_DATASET CONTENT_:
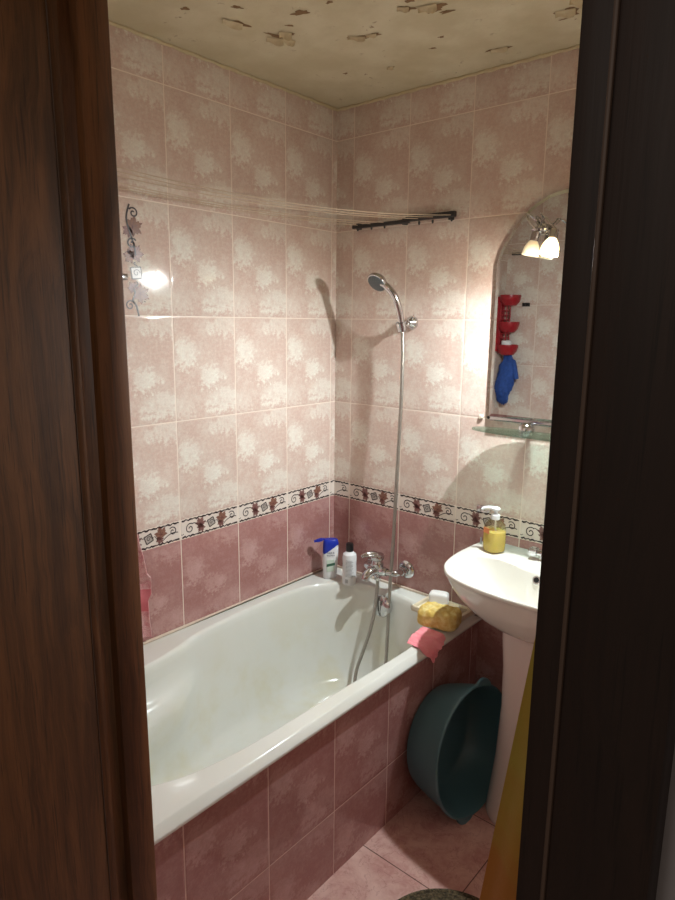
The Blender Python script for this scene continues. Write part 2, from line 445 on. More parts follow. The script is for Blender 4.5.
def leafprint(bm, cx, cy, r, rot, mapf, mleaf, mvein):
    tips = [0, .85, 1.75, 2.6]; ang = []
    pts = []
    for k, (a, rr) in enumerate([(0, 1.), (.16, .74), (.30, .80), (.52, .56), (.74, .76), (.95, .95), (1.1, .70), (1.3, .72), (1.5, .52), (1.75, .66), (1.95, .82), (2.2, .50), (2.7, .40)]):
        pts.append((a, rr))
    full = pts+[(-a, rr) for a, rr in reversed(pts) if a > 0]
    c = bm.verts.new(mapf(cx, cy)); vs = [bm.verts.new(mapf(cx+r*rr*cos(a+rot), cy+r*rr*sin(a+rot))) for a, rr in full]
    for i in range(len(vs)): bm.faces.new((c, vs[i], vs[(i+1) % len(vs)])).material_index = mleaf
    mf = lambda x, y: mapf(x, y, 1)
    for a, rr in ((0, .95), (.95, .88), (-.95, .88), (1.95, .72), (-1.95, .72)):
        strip(bm, [(cx+r*.04*i*rr/.4*cos(a+rot+.03*sin(i)), cy+r*.04*i*rr/.4*sin(a+rot)) for i in range(11)], lambda t: .0016*(1-t)+.0004, mf, mvein)
    ring = [(cx+r*rr*cos(a+rot), cy+r*rr*sin(a+rot)) for a, rr in full]; ring.append(ring[0])
    strip(bm, ring, .0009, mf, mvein)
def diamond(bm, cx, cy, s, rot, mapf, mink, mfill):
    q = [(cx+s*cos(rot+pi/4+pi/2*k), cy+s*sin(rot+pi/4+pi/2*k)) for k in range(4)]
    vs = [bm.verts.new(mapf(*p)) for p in q]; bm.faces.new(vs).material_index = mfill
    mf = lambda x, y: mapf(x, y, 1)
    for k in range(4): strip(bm, [q[k], q[(k+1) % 4]], .0034, mf, mink)
    strip(bm, curl(cx, cy, s*.5, 0, 1.2), .0020, mf, mink)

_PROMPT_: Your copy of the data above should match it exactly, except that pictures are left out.

_THE OUTPUT_:
The Blender Python script for this scene continues. Write part 2, from line 445 on. More parts follow. The script is for Blender 4.5.
def leafprint(bm, cx, cy, r, rot, mapf, mleaf, mvein):
    tips = [0, .85, 1.75, 2.6]; ang = []
    pts = []
    for k, (a, rr) in enumerate([(0, 1.), (.16, .74), (.30, .80), (.52, .56), (.74, .76), (.95, .95), (1.1, .70), (1.3, .72), (1.5, .52), (1.75, .66), (1.95, .82), (2.2, .50), (2.7, .40)]):
        pts.append((a, rr))
    full = pts+[(-a, rr) for a, rr in reversed(pts) if a > 0]
    c = bm.verts.new(mapf(cx, cy)); vs = [bm.verts.new(mapf(cx+r*rr*cos(a+rot), cy+r*rr*sin(a+rot))) for a, rr in full]
    for i in range(len(vs)): bm.faces.new((c, vs[i], vs[(i+1) % len(vs)])).material_index = mleaf
    mf = lambda x, y: mapf(x, y, 1)
    for a, rr in ((0, .95), (.95, .88), (-.95, .88), (1.95, .72), (-1.95, .72)):
        strip(bm, [(cx+r*.04*i*rr/.4*cos(a+rot+.03*sin(i)), cy+r*.04*i*rr/.4*sin(a+rot)) for i in range(11)], lambda t: .0016*(1-t)+.0004, mf, mvein)
    ring = [(cx+r*rr*cos(a+rot), cy+r*rr*sin(a+rot)) for a, rr in full]; ring.append(ring[0])
    strip(bm, ring, .0009, mf, mvein)
def diamond(bm, cx, cy, s, rot, mapf, mink, mfill):
    q = [(cx+s*cos(rot+pi/4+pi/2*k), cy+s*sin(rot+pi/4+pi/2*k)) for k in range(4)]
    vs = [bm.verts.new(mapf(*p)) for p in q]; bm.faces.new(vs).material_index = mfill
    mf = lambda x, y: mapf(x, y, 1)
    for k in range(4): strip(bm, [q[k], q[(k+1) % 4]], .0034, mf, mink)
    strip(bm, curl(cx, cy, s*.5, 0, 1.2), .0020, mf, mink)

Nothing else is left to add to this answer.